„Blondi. Próba”, kreacja i wykonanie: Agata Syrek, scenografia, kostiumy i reżyseria: Eryk Makohon
video: Agnieszka Fulder, muzyka: collage

Krakowski Teatr Tańca, premiera 1 maja 2012.

LITERATURA…
Pozwolę sobie zacytować opis spektaklu, który pojawia się na ekranie – części scenografii – w pierwszych minutach pokazu:
„Blondi – suka, owczarek niemiecki Adolfa Hitlera, otruta na jego polecenie, w bunkrze Fürhera 29 kwietnia 1945 w celu przetestowania skuteczności działania samobójczej fiolki arszeniku. Dzień później Hitler wraz z poślubioną czterdzieści godzin wcześniej Ewą Braun popełnili samobójstwo. On strzelając sobie w głowę, Ona rozgryzając samobójczą fiolkę…”
Obraz, jaki odsłania nawet bardzo krótki tekst, determinuje symboliczną maszynerię naszego odbioru dramatu, o tyle…

…W TEATRZE.
… o ile spektakl od pierwszych chwil pulsuje ryzykiem. To ryzyko jest wiedzą, że na scenie znajduje się Postać, której świat już zawsze będzie odmawiał normalnej śmierci, i w swojej odmowie pozostanie tym bardziej nieugięty, kiedy widz poczuje, że nie jest jedynie świadkiem dramatu. Ilekroć uderzy w widza irytacja, wstyd, a nawet wściekłość. Ilekroć poczuje on, że egzystencjalna surowość, wyrażona wprost fenomenalnie przez ruch i mimikę aktorki, jest także jego drganiem i duchową konwulsją.
Oto widzimy kobietę, domyślamy się, że to Ewa Braun.
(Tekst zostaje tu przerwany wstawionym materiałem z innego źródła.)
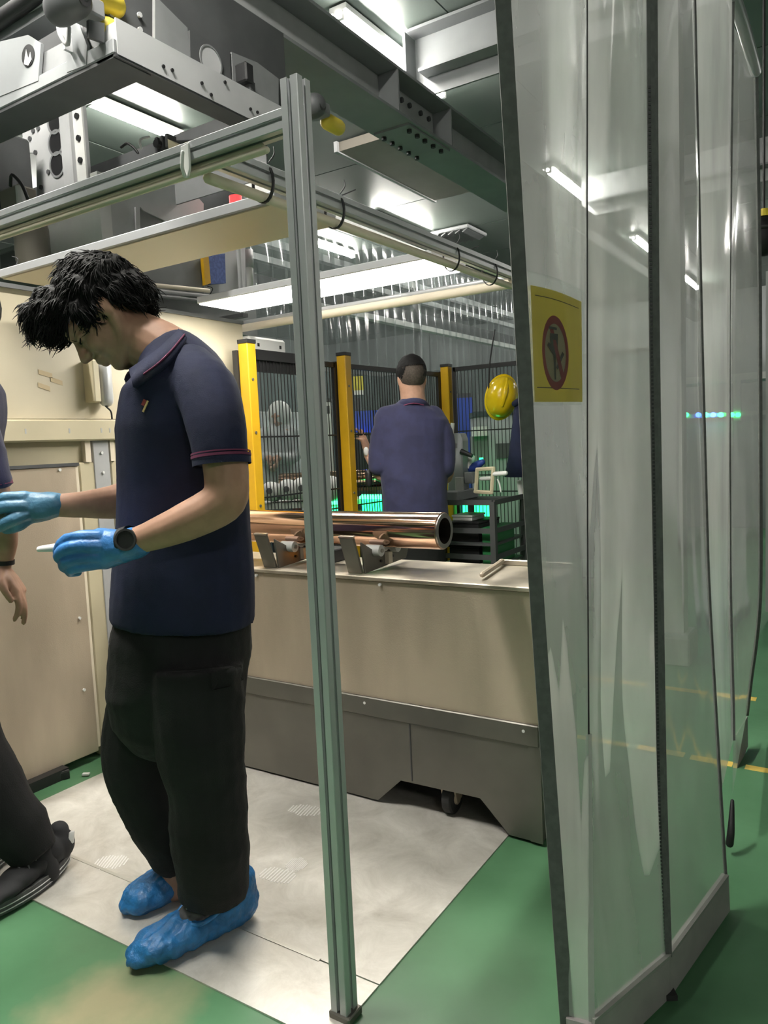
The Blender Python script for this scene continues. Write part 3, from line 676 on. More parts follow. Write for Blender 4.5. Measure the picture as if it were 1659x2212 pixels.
c = onx(455, 133, -2.098); build('lightening_hole', MB().pipe(c, c+V((.004, 0, 0)), .058, .052, 28), G, wpz); build('hole_plate', MB().cyl(c-V((.002, 0, 0)), c+V((.002, 0, 0)), .052, n=28), GL, wpz)
wpz = xplate('web_plate', ((500, 112), (556, 135), (602, 170), (602, 250), (505, 195)), -2.10, -.014, G)
mt = build('motor_box', MB().box(onx(508, 182, -2.10)-V((.0, 0, 0)), onx(548, 140, -2.04)), 'blue_plastic' if False else 'black', wpz, bevel=.006)
build('junction_box', MB().box(onx(520, 205, -2.10), onx(552, 178, -2.05)), GD, wpz, bevel=.004)
for px, py in ((238, 32), (300, 33), (301, 65)):
    c = onx(px, py, -2.098); build('bolt', MB().cyl(c, c+V((.008, 0, 0)), .009, n=8), 'grey_light', cr)
build('side_web', MB().box((-2.16, 1.7, 2.62), (-2.115, 2.66, 2.985)), GD, cr)
# end trucks with wheel block and yellow bumper
for (px, py, r) in ((668, 232, .052), (150, 8, .05)):
    c = onx(px, py, -2.10)
    wb = build('wheel_block', MB().limb([c-V((.05, 0, 0)), c+V((.03, 0, 0))], [r, r], n=24, sub=1), GD, cr, smooth=True)
    build('axle_cap', MB().cyl(c+V((.03, 0, -.01)), c+V((.075, 0, -.01)), .022, n=20), 'black', wb)
    build('bracket', MB().box(c+V((-.05, -.02, -.02)), c+V((.045, .10, .035))), G, wb, bevel=.006)
    q = c+V((.0, .135, -.018))
    build('bumper', MB().limb([q, q+V((0, .08, 0))], [.036, .036], n=18, sub=1), 'yellow_bumper', wb, smooth=True)
c = onx(205, 3, -2.10); build('bumper', MB().limb([c-V((0, .05, -.02)), c+V((0, .07, .02))], [.042, .042], n=18, sub=1), 'yellow_bumper', cr, smooth=True)
# inner girders seen through the opening
build('inner_girder', MB().box((-4.4, 2.62, 2.62), (-2.15, 2.70, 2.72)), GD, cr)
build('inner_plate', MB().box((-3.2, 2.72, 2.45), (-2.3, 2.73, 2.66)), G, cr)
build('inner_clip', MB().limb([onx(305, 320, -2.4), onx(303, 302, -2.4), onx(322, 296, -2.4)], [.005]*3, n=6), 'white_paint', cr)
# flexible cable loop and small parts between crane and front rail
sm = thing('valve_cluster', ony(345, 320, 2.2), 'cluster of small valves and cream bracket behind the front rail', 'valve')
c = ony(345, 318, 2.2)
for k in range(3):
    build('valve', MB().box(c+V((-.03+.03*k, 0, -.05+.02*k)), c+V((-.012+.03*k, .05, .045))), 'grey_dark', sm, bevel=.003)
build('knob', MB().cyl(c+V((0, -.02, .01)), c+V((0, 0, .01)), .016), 'black', sm); build('rod', MB().cyl(c+V((-.02, .03, .03)), V((c.x-.02, 2.66, 2.63)), .008), 'grey_dark', sm)
a, b = ony(362, 300, 2.19), ony(400, 322, 2.19); build('bracket', MB().prism([a, b, b-ZZ*.03, a-ZZ*.035], (0, .05, 0)), 'cream_paint', sm)
hz = MB().limb([ony(262, 318, 2.2), ony(275, 310, 2.2), ony(288, 318, 2.2), ony(298, 330, 2.2)], [.006]*4, n=6); solo('hose_loop', hz, 'black', 'thin black hose loop between crane opening and front rail', 'hose', ony(275, 318, 2.2), smooth=True)

# ================================================================== SAFETY FENCE
fn = thing('safety_fence', (-2.47, 3.5, 0), 'black wire mesh safety fence on yellow posts behind the tank', 'fence')
FXX, FH = -2.47, 1.72
posts = ((FXX, 2.70), (FXX, 3.487), (FXX+.06, 4.60))
def fpost(x, y):
    p = build('post', MB().box((x-.03, y-.03, .01), (x+.03, y+.03, FH)), 'yellow_paint', fn, bevel=.004)
    build('cap', MB().box((x-.031, y-.031, FH), (x+.031, y+.031, FH+.018)), 'black', p)
    build('foot', MB().box((x-.07, y-.07, 0), (x+.07, y+.07, .01)), 'yellow_paint', p)
    build('rear_channel', MB().box((x-.058, y-.040, .02), (x-.03, y-.012, FH-.03)), 'black', p)
    for z in (1.55, 1.3, .95): build('bolt', MB().cyl((x+.03, y-.005, z), (x+.034, y-.005, z), .007, n=8), 'steel_dark', p)
for q in posts: fpost(*q)
def fpanel(a, b, z0, z1, pitch=.026):
    a, b = V((*a, 0)), V((*b, 0)); d = (b-a); L = d.length; d.normalize(); n = V((-d.y, d.x, 0)); m = MB()
    for z in (z0, z1): m.obox(a+d*L/2+ZZ*z, d*(L/2), n*.010, ZZ*.014)
    for t in (0, L): m.obox(a+d*t+ZZ*(z0+z1)/2, d*.011, n*.010, ZZ*((z1-z0)/2+.014))
    f = build('panel_frame', m, 'black', fn)
    m = MB(); t = pitch
    while t < L:
        m.obox(a+d*t+ZZ*(z0+z1)/2, d*.0019, n*.0019, ZZ*(z1-z0)/2); t += pitch
    for z in (z0+.2, z0+.75, .98, 1.28): m.obox(a+d*L/2+ZZ*z-n*.006, d*(L/2), n*.002, ZZ*.004)
    build('wire_mesh', m, 'black', f)['kind'] = 'stuff'
fpanel((FXX-.04, 2.75), (FXX-.04, 3.44), .12, 1.67)
fpanel((FXX-.04, 3.54), (FXX+.02, 4.55), .12, 1.67)
fn2 = thing('safety_fence', (-1.6, 4.62, 0), 'black wire mesh fence run behind the cart, turning from the last yellow post', 'fence')
fn = fn2; fpanel((FXX+.11, 4.62), (-.9, 4.62), .12, 1.70)
# white box on a small rack at the first post
rk = thing('wire_rack', (-2.7, 3.05, 1.62), 'small black wire rack shelf under the white box', 'rack')
m = MB()
for k in range(11): m.box((-2.84+.028*k, 2.80, 1.70), (-2.836+.028*k, 3.16, 1.704))
m.box((-2.85, 2.80, 1.694), (-2.53, 2.81, 1.71)); m.box((-2.85, 3.15, 1.694), (-2.53, 3.16, 1.71)); build('shelf', m, 'black', rk)
m = MB(); m.box((-2.53, 2.80, 1.60), (-2.52, 3.17, 1.71)); build('front_bar', m, 'black', rk)
wb = thing('white_box', (-2.7, 3.0, 1.712), 'white plastic box with two small dark square marks atop the first yellow post', 'box')
build('body', MB().box((-2.84, 2.86, 1.712), (-2.60, 3.15, 1.79)), 'white_plastic', wb, bevel=.012)
for y in (2.93, 3.10): build('mark', MB().box((-2.60, y-.008, 1.74), (-2.599, y+.008, 1.757)), 'black', wb)

# ================================================================== CART WITH INSTRUMENT
ct = thing('instrument_cart', (-2.0, 4.2, 0), 'black steel cart with shelves holding instruments behind the tank', 'cart')
CX0, CX1, CY0, CY1 = -2.16, -1.80, 3.95, 4.40
for x, y in ((CX0, CY0), (CX1, CY1), (CX0, CY1), (CX1, CY0)):
    if (x, y) == (CX0, CY0): h = .97
    else: h = .86
    build('leg', MB().box((x-.016, y-.016, .06), (x+.016, y+.016, h)), 'grey_dark', ct)
for z in (.84, .60, .47): build('shelf', MB().box((CX0, CY0, z), (CX1, CY1, z+.014)), 'grey_dark', ct)
for z in (.84, .675, .52):
    build('rail', MB().box((CX0, CY0-.014, z), (CX1, CY0-.004, z+.03)), 'grey_dark', ct); build('rail', MB().box((CX1+.004, CY0, z), (CX1+.014, CY1, z+.03)), 'grey_dark', ct)
for x, y in ((CX0, CY0), (CX1, CY1), (CX0, CY1), (CX1, CY0)): build('castor', MB().cyl((x-.01, y, .032), (x+.01, y, .032), .032, n=14), 'rubber', ct)
mi = thing('measuring_instrument', (-2.12, 4.1, .855), 'pale grey upright measuring instrument with eyepiece on the cart', 'instrument')
bx0 = onz(965, 1075, .855); 
def at(px, py): return ony(px, py, 4.12)
build('column', MB().prism([at(967, 1060), at(1000, 1060), at(998, 950), at(993, 936), at(974, 936), at(968, 960)], (0, .09, 0)), 'machine_pale', mi, bevel=.006)
build('base', MB().box((at(966, 1080).x, 4.02, .855), (at(1006, 1080).x, 4.3, .915)), 'machine_pale', mi, bevel=.006)
build('knob', MB().cyl(at(976, 936), at(978, 914), .012), 'white_plastic', mi)
build('eyepiece', MB().cyl(at(996, 975), at(1020, 985), .018, .012), 'black', mi)
build('label', MB().prism([at(980, 958)-V((0, .001, 0)), at(988, 958)-V((0, .001, 0)), at(988, 968)-V((0, .001, 0)), at(980, 968)-V((0, .001, 0))], (0, -.0006, 0)), 'grey_paint', mi)
build('stage', MB().box(at(1003, 1045), at(1020, 1020)+V((0, .06, 0))), 'machine_pale', mi, bevel=.004)
build('chuck', MB().box(at(988, 1060), at(1002, 1030)+V((0, -.03, 0))), 'white_paint', mi, bevel=.003)
hl = thing('hand_lamp', at(1012, 1000), 'blue and white handheld tool lying behind the measuring instrument', 'tool')
build('body', MB().limb([at(998, 1015)+V((0, .1, 0)), at(1010, 1010)+V((0, .1, 0)), at(1026, 1000)+V((0, .1, 0))], [.025, .03, .02], n=10), 'blue_plastic', hl, smooth=True)
build('head', MB().cyl(at(997, 1012)+V((0, .1, 0)), at(1004, 985)+V((0, .1, 0)), .03, .02), 'white_plastic', hl)
build('screen', MB().box(at(1020, 998)+V((0, .1, 0)), at(1027, 990)+V((0, .11, 0))), 'green_glow', hl)
fxm = thing('cream_fixture', at(1048, 1040), 'cream open square fixture with white handle on the cart', 'fixture')
def at2(px, py): return ony(px, py, 4.0)
for a, b in (((1028, 1062), (1031, 1014)), ((1062, 1060), (1066, 1012)), ((1031, 1014), (1066, 1012)), ((1027, 1062), (1062, 1064))):
    build('bar', MB().limb([at2(*a), at2(*b)], [.012, .012], n=6, sub=1), 'cream_paint', fxm)
build('crossbar', MB().limb([at2(1040, 1034), at2(1058, 1033)], [.012, .012], n=8, sub=1), 'white_paint', fxm)
build('handle', MB().limb([at2(1068, 1024), at2(1092, 1022)], [.014, .014], n=10, sub=1), 'white_plastic', fxm, smooth=True)
build('hanger_hook', MB().limb([at2(1075, 1036), at2(1079, 1045), at2(1082, 1062)], [.005]*3, n=6), 'white_plastic', fxm)
for i, (x0, x1, y0, y1, z0, z1, m_, lab) in enumerate((
    (-2.12, -1.92, 4.0, 4.3, .614, .735, 'black', 'black box on the middle shelf of the cart'),
    (-2.12, -1.92, 4.0, 4.3, .484, .590, 'black', 'black box on the lowest shelf of the cart'),
    (-1.90, -1.82, 4.0, 4.3, .484, .700, 'green_box', 'green plastic box at the right side of the cart'),
    (-2.10, -1.97, 4.02, 4.2, .736, .772, 'white_plastic', 'flat white box lying on the black box in the cart'),)):
    t = thing('storage_box', ((x0+x1)/2, (y0+y1)/2, z0), lab, 'box', None)
    build('body', MB().box((x0, y0, z0), (x1, y1, z1-.014)), m_, t, bevel=.004); build('lid', MB().box((x0-.004, y0-.004, z1-.013), (x1+.004, y1+.004, z1)), m_, t, bevel=.003)
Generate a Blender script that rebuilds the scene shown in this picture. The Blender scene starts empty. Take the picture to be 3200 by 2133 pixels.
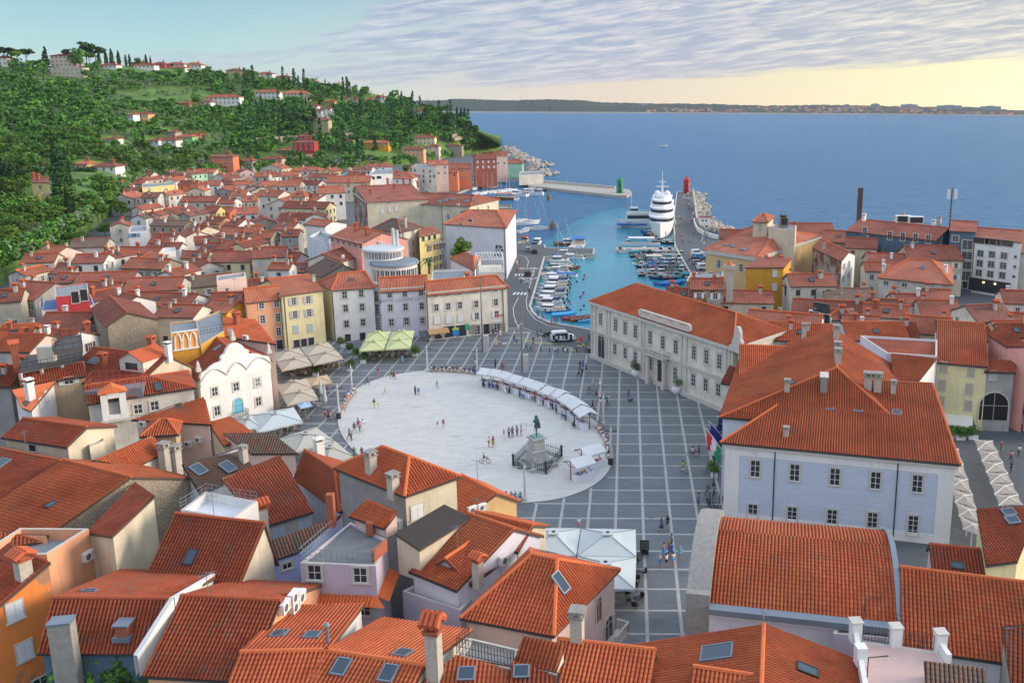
import bpy,bmesh,math,random
import numpy as np
from mathutils import Vector,Matrix
R=random.Random(7)
rad=math.radians
scene=bpy.context.scene
COL=scene.collection
# ------------------------------------------------------------------ camera (fitted to the paving grid of the square)
F,CX,CY,PIT,CAMH=2050.65,1420.75,669.98,rad(12.18),49.4
CP,SP=math.cos(PIT),math.sin(PIT)
def ray(px,py):
 x=(px-CX)/F;y=-(py-CY)/F
 return Vector((x,CP+y*SP,-SP+y*CP))
def P(px,py,z=0.0):
 d=ray(px,py);t=(z-CAMH)/d.z
 return Vector((d.x*t,d.y*t,z))
def PD(px,py,dist):
 d=ray(px,py);t=dist/d.y
 return Vector((d.x*t,dist,CAMH+d.z*t))
def proj(p):
 w=p[2]-CAMH;dep=p[1]*CP-w*SP;up=p[1]*SP+w*CP
 return CX+F*p[0]/dep,CY-F*up/dep
def zat(base,topy):
 lo,hi=0.0,60.0
 for _ in range(40):
  m=(lo+hi)/2
  if proj((base.x,base.y,base.z+m))[1]>topy:lo=m
  else:hi=m
 return base.z+lo
TILES={(r,c):(588.0*c,(0,367.5,735,1176)[r])for r in range(4)for c in range(4)}
class T:
 """picture coordinates read off one enlarged tile of the photograph"""
 def __init__(s,r,c):s.o=TILES[r,c]
 def __call__(s,x,y):return s.o[0]+x*0.25,s.o[1]+y*0.25
cam_d=bpy.data.cameras.new('camera');cam=bpy.data.objects.new('camera',cam_d);COL.objects.link(cam)
cam_d.sensor_width=36;cam_d.lens=2790/3200*36;cam_d.shift_x=-333/3200;cam_d.shift_y=-155/3200
cam_d.clip_start=1;cam_d.clip_end=30000
cam.location=(0,0,CAMH);cam.rotation_euler=(rad(90)-PIT,0,0)
scene.camera=cam
# ------------------------------------------------------------------ objects
def tag(o,label=None,cat=None,group=None,kind=None):
 if label:
  o['label']=label
  if len(label.replace('-',' ').split())>16:print('LONG LABEL',label)
 if cat:o['category']=cat
 if group:o['group']=group
 if kind:o['kind']=kind
 return o
def empty(name,loc,label=None,cat=None,group=None,rz=0.0):
 o=bpy.data.objects.new(name,None);COL.objects.link(o)
 o.location=loc;o.rotation_euler=(0,0,rz);o.empty_display_size=0.5
 return tag(o,label,cat,group)
def mkmesh(name,verts,faces,mats,midx=None,uvs=None,smooth=False):
 me=bpy.data.meshes.new(name)
 if isinstance(faces,np.ndarray):
  n,k=faces.shape
  v=np.asarray(verts,dtype=np.float32)
  me.vertices.add(len(v));me.vertices.foreach_set('co',v.ravel())
  me.loops.add(n*k);me.loops.foreach_set('vertex_index',faces.astype(np.int32).ravel())
  me.polygons.add(n);me.polygons.foreach_set('loop_start',np.arange(0,n*k,k,dtype=np.int32))
  me.update(calc_edges=True)
 else:
  me.from_pydata([tuple(v)for v in verts],[],faces)
 for m in(mats if isinstance(mats,(list,tuple))else[mats]):me.materials.append(m)
 if midx is not None:me.polygons.foreach_set('material_index',np.asarray(midx,dtype=np.int32))
 if uvs is not None:
  uv=me.uv_layers.new(name='UVMap')
  vi=np.empty(len(me.loops),dtype=np.int32);me.loops.foreach_get('vertex_index',vi)
  uv.data.foreach_set('uv',np.asarray(uvs,dtype=np.float32)[vi].ravel())
 if smooth:me.polygons.foreach_set('use_smooth',np.ones(len(me.polygons),dtype=bool))
 me.validate();me.update()
 return me
def link(name,me,parent=None,loc=(0,0,0),rz=0.0,scale=None):
 o=bpy.data.objects.new(name,me);COL.objects.link(o)
 o.location=loc;o.rotation_euler=(0,0,rz)
 if scale is not None:o.scale=scale if hasattr(scale,'__len__')else(scale,)*3
 if parent is not None:o.parent=parent
 return o
class MB:
 """collects shapes into one mesh"""
 def __init__(s):s.v=[];s.f=[];s.m=[];s.mats=[];s.uv={}
 def mi(s,mat):
  if mat not in s.mats:s.mats.append(mat)
  return s.mats.index(mat)
 def face(s,pts,mat):
  b=len(s.v);s.v+=[tuple(p)for p in pts];s.f.append(tuple(range(b,b+len(pts))));s.m.append(s.mi(mat))
 def add(s,verts,faces,mat):
  b=len(s.v);s.v+=[tuple(p)for p in verts];k=s.mi(mat)
  for f in faces:s.f.append(tuple(i+b for i in f));s.m.append(k)
 def box(s,c,d,mat,rz=0.0,taper=1.0):
  ca,sa=math.cos(rz),math.sin(rz);vs=[]
  for z,k in((-.5,1.0),(.5,taper)):
   for x,y in((-.5,-.5),(.5,-.5),(.5,.5),(-.5,.5)):
    X,Y=x*d[0]*k,y*d[1]*k
    vs.append((c[0]+X*ca-Y*sa,c[1]+X*sa+Y*ca,c[2]+z*d[2]))
  s.add(vs,[(3,2,1,0),(4,5,6,7),(0,1,5,4),(1,2,6,5),(2,3,7,6),(3,0,4,7)],mat)
 def prism(s,poly,z0,z1,mat,cap=True):
  n=len(poly);vs=[(p[0],p[1],z0)for p in poly]+[(p[0],p[1],z1)for p in poly]
  a=sum(poly[i][0]*poly[(i+1)%n][1]-poly[(i+1)%n][0]*poly[i][1]for i in range(n))
  if a<0:vs=vs[:n][::-1]+vs[n:][::-1]
  fs=[(i,(i+1)%n,n+(i+1)%n,n+i)for i in range(n)]
  if cap:fs+=[tuple(range(n-1,-1,-1)),tuple(range(n,2*n))]
  s.add(vs,fs,mat)
 def tube(s,pts,r,mat,n=6,cap=True):
  pts=[Vector(p)for p in pts];rs=r if hasattr(r,'__len__')else[r]*len(pts)
  vs=[]
  for i,p in enumerate(pts):
   d=(pts[min(i+1,len(pts)-1)]-pts[max(i-1,0)]).normalized()
   a=d.cross(Vector((0,0,1)))
   if a.length<1e-3:a=Vector((1,0,0))
   a.normalize();b=a.cross(d)
   for k in range(n):
    t=2*math.pi*k/n
    vs.append(p+a*(rs[i]*math.cos(t))+b*(rs[i]*math.sin(t)))
  fs=[(i*n+k,(i+1)*n+k,(i+1)*n+(k+1)%n,i*n+(k+1)%n)for i in range(len(pts)-1)for k in range(n)]
  if cap:fs+=[tuple(range(n)),tuple(range(len(vs)-1,len(vs)-n-1,-1))]
  s.add(vs,fs,mat)
 def lathe(s,prof,mat,n=12,c=(0,0,0)):
  vs=[]
  for r,z in prof:
   for k in range(n):
    t=2*math.pi*k/n;vs.append((c[0]+r*math.cos(t),c[1]+r*math.sin(t),c[2]+z))
  m=len(prof)
  fs=[(i*n+k,i*n+(k+1)%n,(i+1)*n+(k+1)%n,(i+1)*n+k)for i in range(m-1)for k in range(n)]
  if prof[0][0]>1e-4:fs.append(tuple(range(n-1,-1,-1)))
  if prof[-1][0]>1e-4:fs.append(tuple(range((m-1)*n,m*n)))
  s.add(vs,fs,mat)
 def mesh(s,name,smooth=False):return mkmesh(name,s.v,s.f,s.mats,s.m,None,smooth)
 def build(s,name,parent=None,loc=(0,0,0),rz=0.0,smooth=False):return link(name,s.mesh(name,smooth),parent,loc,rz)
 def at(s,o):
  """shift world coordinates to be relative to o"""
  s.v=[(a-o[0],b-o[1],c-o[2])for a,b,c in s.v];return s
def copy_tree(o,parent=None):
 c=o.copy();COL.objects.link(c)
 if parent is not None:c.parent=parent
 for ch in[x for x in KIDS.get(o.name,[])]:
  k=copy_tree(ch,c);KIDS.setdefault(c.name,[]).append(k)
 return c
KIDS={}
def kid(o,parent):
 o.parent=parent;KIDS.setdefault(parent.name,[]).append(o);return o
 # ------------------------------------------------------------------ materials
MATS={}
def newmat(name):
 m=bpy.data.materials.new(name);m.use_nodes=True
 nt=m.node_tree;b=nt.nodes['Principled BSDF']
 return m,nt,b
def N(nt,typ,**kw):
 n=nt.nodes.new(typ)
 for k,v in kw.items():
  if k.startswith('i_'):n.inputs[int(k[2:])].default_value=v
  else:setattr(n,k,v)
 return n
def L(nt,a,b):nt.links.new(a,b)
def mathn(nt,op,a,b=None,c=None):
 n=nt.nodes.new('ShaderNodeMath');n.operation=op
 for i,x in enumerate((a,b,c)):
  if x is None:continue
  if isinstance(x,(int,float)):n.inputs[i].default_value=x
  else:nt.links.new(x,n.inputs[i])
 return n.outputs[0]
def mixc(nt,fac,a,b,blend='MIX'):
 n=nt.nodes.new('ShaderNodeMix');n.data_type='RGBA';n.blend_type=blend
 for i,x in((0,fac),(6,a),(7,b)):
  if isinstance(x,(int,float)):n.inputs[i].default_value=x
  elif isinstance(x,(tuple,list)):n.inputs[i].default_value=(*x[:3],1)
  else:nt.links.new(x,n.inputs[i])
 return n.outputs[2]
def ramp(nt,fac,stops):
 n=nt.nodes.new('ShaderNodeValToRGB');e=n.color_ramp.elements
 while len(e)>1:e.remove(e[-1])
 for i,(p,c)in enumerate(stops):
  x=e[0]if i==0 else e.new(p)
  x.position=p;x.color=(*c[:3],1)if hasattr(c,'__len__')else(c,c,c,1)
 nt.links.new(fac,n.inputs[0]);return n.outputs[0]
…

Fizycznie za jej plecami uderza wojna, podczas gdy w niej samej wojna już odczytuje ostatni przekaz, jaki jeszcze może dać ciało, kiedy duch już zamilknął. Próba już została dokonana: ta „fiolka”, podana Blondi, jest tylko okrutnym aplauzem śmierci, która czeka, aż przedstawienie, choć już skończone, pozostanie w pamięci świadków.
„Blondi. Próba” jest nie tylko bezwzględną i osobliwą, ale także osobistą wypowiedzią. Ale przede wszystkim jest duchową próbą dla tych, którzy oglądając pokaz dostrzegą, jak wiele nieoświetlonych miejsc obejmuje terror ludzkich form.

Spektakl obejrzałam 30 września 2012
w Nowohuckim Centrum Kultury w Krakowie.